Da Capo fait lui-même, plus de dix ans après, le contrepoint de sa parution précédente, avec la version allemande (peut-être plus exportable) de 1855 et l'orchestration révisée de 1864.
Ce volume dispose de beaucoup d'avantages :
¶ bien que je sois partisan du plaisir de l'exotisme (et dispose de notions de danois), l'allemand rend le texte plus présent et net (vraiment une question de nature de la langue, les consonnes allemands sont plus nettes – beaucoup de « sourdes / non voisées » qui claquent), on comprend bien mieux ce qui est dit, même si la prononciation est très valeureuse dans les autres albums, en particulier Schønwandt ;
¶ le Concerto Copenhagen, en 1991 et dirigé par le (grand) claveciniste Lars Ulrik Mortensen depuis 1999, est un ensemble sur instruments d'époque avec deux spécialités : le répertoire pré-1800… et la musique scandinave méconnu. Ils ont notamment faits de très beaux Bach (Messe en si, Brandebourgeois) secs et nerveux.
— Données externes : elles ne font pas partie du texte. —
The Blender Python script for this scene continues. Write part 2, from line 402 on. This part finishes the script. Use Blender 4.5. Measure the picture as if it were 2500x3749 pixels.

Dans ce répertoire romantique aux traits d'orchestration un peu schumanniens, qu'ils jouent sur instruments anciens et diapason d'époque, ils apportent une netteté de trait et une chaleur des couleurs qui permettent de donner beaucoup d'aération au spectre sonore, beaucoup d'intensité aux ponctuations de l'action… Les vents apportent une coloration assez merveilleuse, en particulier ;
¶ il en va de même pour les chanteurs, attaques fines, timbres clairs et mordants, ils chantent clairement, du lied, tout en osant la générosité de l'opéra.
Tout frémit dans cet enregistrement, qui s'écoute d'une traite, comme une chevauchée à travers les aulnes.



Certains de ces enregistrements sont disponibles sur les plates-formes de flux (les trois sur Naxos Music Library, et sur Deezer et Qobuz, vous trouverez au moins Mortensen ; je n'ai pas vérifié pour Spotify).

Les livrets sont librement accessibles en ligne pour Mortensen et Kitayenko (qui contient le livret quadrilingue)

En attendant, je ne puis trop vous presser de découvrir cette pudique merveille, ou à tout le moins la réentendre dans cette très belle version allemande & orchestration révisée qui vient de paraître.